1.This approach doesn't work, as it means that I'm telling it to define a variable mathFunction_2(I believe that variable is treated as a pointer, though I don't understand this well enough yet) like a function:

MathFunction mathFunction_2
{
    // ...
}

2.This approach doesn't work, as it means I'm telling it to create a function which returns a function(unacceptable in the C language):

MathFunction mathFunction_2()
{
    // ...
}

Answer 1

Unfortunately in C I don't believe there is any way to do what you're asking without using preprocessor macros, and personally at least I agree with your assessment that they are clunky and to be avoided (though this is a matter of opinion and open to debate).

In C++ you could potentially take advantage of auto parameters in lambdas.

The example function signatures you show here really aren't complicated and I wouldn't worry about the perceived duplication. If the signatures were much more complicated, I would view this as a "code smell" that your design could be improved, and I'd focus my efforts there rather than on syntactic methods to shorten the declaration.

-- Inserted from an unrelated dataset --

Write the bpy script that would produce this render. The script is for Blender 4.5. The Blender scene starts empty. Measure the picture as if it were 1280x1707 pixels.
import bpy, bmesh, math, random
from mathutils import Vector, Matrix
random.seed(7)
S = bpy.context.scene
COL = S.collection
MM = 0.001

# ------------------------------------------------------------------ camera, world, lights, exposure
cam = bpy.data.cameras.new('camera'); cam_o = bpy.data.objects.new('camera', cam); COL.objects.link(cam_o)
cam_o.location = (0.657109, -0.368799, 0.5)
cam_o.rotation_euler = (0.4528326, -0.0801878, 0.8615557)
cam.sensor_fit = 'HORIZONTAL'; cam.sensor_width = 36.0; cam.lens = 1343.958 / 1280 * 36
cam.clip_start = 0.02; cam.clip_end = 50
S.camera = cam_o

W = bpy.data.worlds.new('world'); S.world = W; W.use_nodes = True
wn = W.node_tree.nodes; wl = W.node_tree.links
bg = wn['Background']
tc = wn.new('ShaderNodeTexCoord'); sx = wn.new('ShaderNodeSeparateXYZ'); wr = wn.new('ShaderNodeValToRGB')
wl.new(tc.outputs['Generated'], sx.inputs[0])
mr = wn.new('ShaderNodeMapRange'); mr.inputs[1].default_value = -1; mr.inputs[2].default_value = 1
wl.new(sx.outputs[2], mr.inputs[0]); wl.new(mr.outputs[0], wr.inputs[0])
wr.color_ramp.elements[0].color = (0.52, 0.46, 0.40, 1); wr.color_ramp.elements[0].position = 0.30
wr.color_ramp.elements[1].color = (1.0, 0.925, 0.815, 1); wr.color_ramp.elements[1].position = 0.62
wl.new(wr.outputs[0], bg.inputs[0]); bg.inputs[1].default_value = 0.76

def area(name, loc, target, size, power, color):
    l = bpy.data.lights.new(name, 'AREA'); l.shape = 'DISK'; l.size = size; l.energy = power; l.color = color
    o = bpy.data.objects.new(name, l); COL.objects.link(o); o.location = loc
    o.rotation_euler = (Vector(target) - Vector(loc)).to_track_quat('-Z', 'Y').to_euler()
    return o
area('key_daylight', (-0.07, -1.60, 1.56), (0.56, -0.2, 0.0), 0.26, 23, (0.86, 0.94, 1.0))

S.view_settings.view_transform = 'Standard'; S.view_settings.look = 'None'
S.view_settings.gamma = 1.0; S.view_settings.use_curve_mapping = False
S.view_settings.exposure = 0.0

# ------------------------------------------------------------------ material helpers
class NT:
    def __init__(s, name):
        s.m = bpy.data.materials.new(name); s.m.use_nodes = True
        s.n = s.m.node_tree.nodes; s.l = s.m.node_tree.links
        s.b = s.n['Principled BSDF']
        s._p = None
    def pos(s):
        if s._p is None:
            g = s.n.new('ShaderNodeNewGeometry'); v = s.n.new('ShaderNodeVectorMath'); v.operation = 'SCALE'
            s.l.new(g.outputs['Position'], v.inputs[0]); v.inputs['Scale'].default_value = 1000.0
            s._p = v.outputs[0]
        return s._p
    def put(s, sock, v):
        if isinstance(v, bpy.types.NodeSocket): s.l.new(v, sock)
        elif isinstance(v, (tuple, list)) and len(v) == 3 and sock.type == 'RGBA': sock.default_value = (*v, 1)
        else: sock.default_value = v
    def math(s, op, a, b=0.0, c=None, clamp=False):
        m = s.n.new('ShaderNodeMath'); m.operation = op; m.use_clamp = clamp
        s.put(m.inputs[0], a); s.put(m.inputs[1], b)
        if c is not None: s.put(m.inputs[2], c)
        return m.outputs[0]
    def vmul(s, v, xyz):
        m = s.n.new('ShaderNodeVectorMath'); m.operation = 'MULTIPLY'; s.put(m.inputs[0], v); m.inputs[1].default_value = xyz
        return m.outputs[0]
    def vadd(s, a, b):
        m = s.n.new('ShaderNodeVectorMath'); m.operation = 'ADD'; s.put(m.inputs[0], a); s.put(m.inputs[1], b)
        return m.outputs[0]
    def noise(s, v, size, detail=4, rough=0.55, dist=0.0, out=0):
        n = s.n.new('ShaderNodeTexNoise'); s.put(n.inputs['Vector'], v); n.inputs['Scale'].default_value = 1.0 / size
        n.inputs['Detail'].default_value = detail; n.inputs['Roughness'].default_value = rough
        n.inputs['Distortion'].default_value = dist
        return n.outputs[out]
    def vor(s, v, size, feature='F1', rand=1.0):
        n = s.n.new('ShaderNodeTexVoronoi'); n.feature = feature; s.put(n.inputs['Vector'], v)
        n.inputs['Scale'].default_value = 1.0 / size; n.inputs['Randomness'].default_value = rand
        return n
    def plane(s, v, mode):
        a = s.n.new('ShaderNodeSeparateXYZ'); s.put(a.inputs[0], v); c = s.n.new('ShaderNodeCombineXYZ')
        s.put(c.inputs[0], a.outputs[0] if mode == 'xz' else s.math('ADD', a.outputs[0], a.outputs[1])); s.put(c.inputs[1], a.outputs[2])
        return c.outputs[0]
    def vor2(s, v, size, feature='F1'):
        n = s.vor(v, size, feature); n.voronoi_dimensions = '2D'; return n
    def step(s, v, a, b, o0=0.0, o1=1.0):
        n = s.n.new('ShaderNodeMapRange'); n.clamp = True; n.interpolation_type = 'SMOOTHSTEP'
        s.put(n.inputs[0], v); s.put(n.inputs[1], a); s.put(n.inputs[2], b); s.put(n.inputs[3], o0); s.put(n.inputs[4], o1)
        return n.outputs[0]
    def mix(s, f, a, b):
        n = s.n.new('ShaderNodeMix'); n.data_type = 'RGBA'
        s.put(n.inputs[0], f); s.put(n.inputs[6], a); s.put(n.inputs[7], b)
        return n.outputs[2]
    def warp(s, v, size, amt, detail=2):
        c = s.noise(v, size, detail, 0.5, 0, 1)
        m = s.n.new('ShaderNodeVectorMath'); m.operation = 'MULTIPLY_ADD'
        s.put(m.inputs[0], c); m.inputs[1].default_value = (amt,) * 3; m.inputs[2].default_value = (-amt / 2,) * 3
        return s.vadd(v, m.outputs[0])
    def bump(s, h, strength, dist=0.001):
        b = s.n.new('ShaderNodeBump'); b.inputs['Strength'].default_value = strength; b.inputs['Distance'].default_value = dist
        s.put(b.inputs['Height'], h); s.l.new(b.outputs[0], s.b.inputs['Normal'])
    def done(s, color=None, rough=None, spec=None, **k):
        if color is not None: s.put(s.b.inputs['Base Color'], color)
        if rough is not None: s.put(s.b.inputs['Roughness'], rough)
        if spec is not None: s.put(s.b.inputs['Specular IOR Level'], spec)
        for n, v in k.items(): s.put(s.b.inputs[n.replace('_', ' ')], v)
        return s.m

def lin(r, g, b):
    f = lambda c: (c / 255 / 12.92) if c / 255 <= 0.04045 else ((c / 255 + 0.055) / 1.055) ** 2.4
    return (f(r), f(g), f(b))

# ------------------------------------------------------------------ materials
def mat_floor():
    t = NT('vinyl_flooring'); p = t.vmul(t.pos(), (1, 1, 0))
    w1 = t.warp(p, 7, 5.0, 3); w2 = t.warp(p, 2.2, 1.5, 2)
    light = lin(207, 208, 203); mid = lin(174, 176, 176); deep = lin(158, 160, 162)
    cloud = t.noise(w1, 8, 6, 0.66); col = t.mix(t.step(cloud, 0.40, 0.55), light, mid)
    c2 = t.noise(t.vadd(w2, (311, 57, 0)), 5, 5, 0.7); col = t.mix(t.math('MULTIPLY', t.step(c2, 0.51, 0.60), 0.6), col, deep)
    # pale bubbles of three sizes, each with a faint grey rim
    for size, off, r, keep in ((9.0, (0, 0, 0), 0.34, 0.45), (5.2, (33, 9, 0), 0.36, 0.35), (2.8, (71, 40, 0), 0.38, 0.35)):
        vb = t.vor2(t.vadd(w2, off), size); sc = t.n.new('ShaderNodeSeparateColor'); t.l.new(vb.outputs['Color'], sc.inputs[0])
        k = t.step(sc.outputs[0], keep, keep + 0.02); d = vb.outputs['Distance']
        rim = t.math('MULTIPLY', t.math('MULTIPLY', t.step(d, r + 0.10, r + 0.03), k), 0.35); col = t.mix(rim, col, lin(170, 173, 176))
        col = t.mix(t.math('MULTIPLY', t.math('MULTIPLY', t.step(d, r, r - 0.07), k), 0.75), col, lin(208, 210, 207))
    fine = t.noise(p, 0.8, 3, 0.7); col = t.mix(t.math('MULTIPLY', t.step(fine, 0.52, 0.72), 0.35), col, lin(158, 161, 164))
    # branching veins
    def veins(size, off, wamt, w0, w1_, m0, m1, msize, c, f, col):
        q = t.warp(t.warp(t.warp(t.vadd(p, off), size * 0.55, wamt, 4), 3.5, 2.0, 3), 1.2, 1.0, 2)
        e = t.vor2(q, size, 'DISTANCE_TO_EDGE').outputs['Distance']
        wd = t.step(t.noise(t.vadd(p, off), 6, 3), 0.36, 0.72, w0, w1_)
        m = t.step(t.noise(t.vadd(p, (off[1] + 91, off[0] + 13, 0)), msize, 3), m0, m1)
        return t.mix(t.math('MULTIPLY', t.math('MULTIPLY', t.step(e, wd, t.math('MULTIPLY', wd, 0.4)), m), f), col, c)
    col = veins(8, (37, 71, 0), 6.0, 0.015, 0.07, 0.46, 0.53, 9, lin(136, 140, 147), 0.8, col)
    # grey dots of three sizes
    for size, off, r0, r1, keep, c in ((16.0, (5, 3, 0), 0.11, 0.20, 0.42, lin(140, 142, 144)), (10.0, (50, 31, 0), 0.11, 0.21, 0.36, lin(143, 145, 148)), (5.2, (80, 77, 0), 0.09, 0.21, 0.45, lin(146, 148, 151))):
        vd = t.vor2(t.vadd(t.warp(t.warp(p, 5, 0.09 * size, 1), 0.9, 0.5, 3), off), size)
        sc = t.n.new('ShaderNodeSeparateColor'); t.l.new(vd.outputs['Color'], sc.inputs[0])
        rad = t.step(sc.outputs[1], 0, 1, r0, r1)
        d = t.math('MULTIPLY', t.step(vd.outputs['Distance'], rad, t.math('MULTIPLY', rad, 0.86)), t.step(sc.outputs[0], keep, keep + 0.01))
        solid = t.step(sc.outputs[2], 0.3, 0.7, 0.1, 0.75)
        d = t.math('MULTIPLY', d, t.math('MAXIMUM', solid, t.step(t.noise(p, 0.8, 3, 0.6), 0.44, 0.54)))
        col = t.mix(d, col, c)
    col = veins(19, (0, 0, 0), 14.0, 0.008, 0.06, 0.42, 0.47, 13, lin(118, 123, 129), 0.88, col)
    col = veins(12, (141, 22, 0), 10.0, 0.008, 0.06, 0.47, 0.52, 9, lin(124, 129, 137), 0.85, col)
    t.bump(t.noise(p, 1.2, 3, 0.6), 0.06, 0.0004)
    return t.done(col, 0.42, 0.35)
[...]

That just isn't the case here.

Answer 2

Yes, you can. Indeed, that's the purpose of the typedef declaration, to use a type identifier to declare a type of variable. The only thing is that when you use such a declaration in a header file:

 typedef int (*callback_ptr)(int, double, char *);

and then you declare something like:

 callback_ptr function_to_callback;

it's not clear that you are declaring a function pointer and the number and type of the parameters, but despite of this, everything is correct.

Finally, I want to note you something particularly special. When you deal with something like this, it is normally far cheaper and quick to go to the compiler and try some example. If the compiler does what you want without any complaint, the most probable thing is that you are correct.

#include <stdio.h>
#include <math.h>

typedef double (*ptr_to_mathematical_function)(double);

extern double find_zero(ptr_to_mathematical_function f, double aprox_a, double aprox_b, double epsilon);

int main()
{
#define P(exp) printf(#exp " ==> %lg\n", exp)

    P(find_zero(cos, 1.4, 1.6, 0.000001));
    P(find_zero(sin, 3.0, 3.2, 0.000001));
    P(find_zero(log, 0.9, 1.5, 0.000001));
}

double find_zero(
    ptr_to_mathematical_function f, 
    double a, double b, double eps)
{
    double f_a = f(a), f_b = f(b);
    double x = a, f_x = f_a;

    do {
        x = (a*f_b - b*f_a) / (f_b - f_a);
        f_x = f(x);

        if (fabs(x - a) < fabs(x - b)) {
           b = x; f_b = f_x;
        } else {
            a = x; f_a = f_x;
        }
    } while(fabs(a-b) >= eps);
    return x;
}

The second, and main part of your question, if you are having such a problem, the only way you can solve it is via using macros (see how I repeated the above printf(3) function calls with similar, but not identical parameter lists, and how the problem is solved below):

#define MY_EXPECTED_PROTOTYPE(name) double name(double x)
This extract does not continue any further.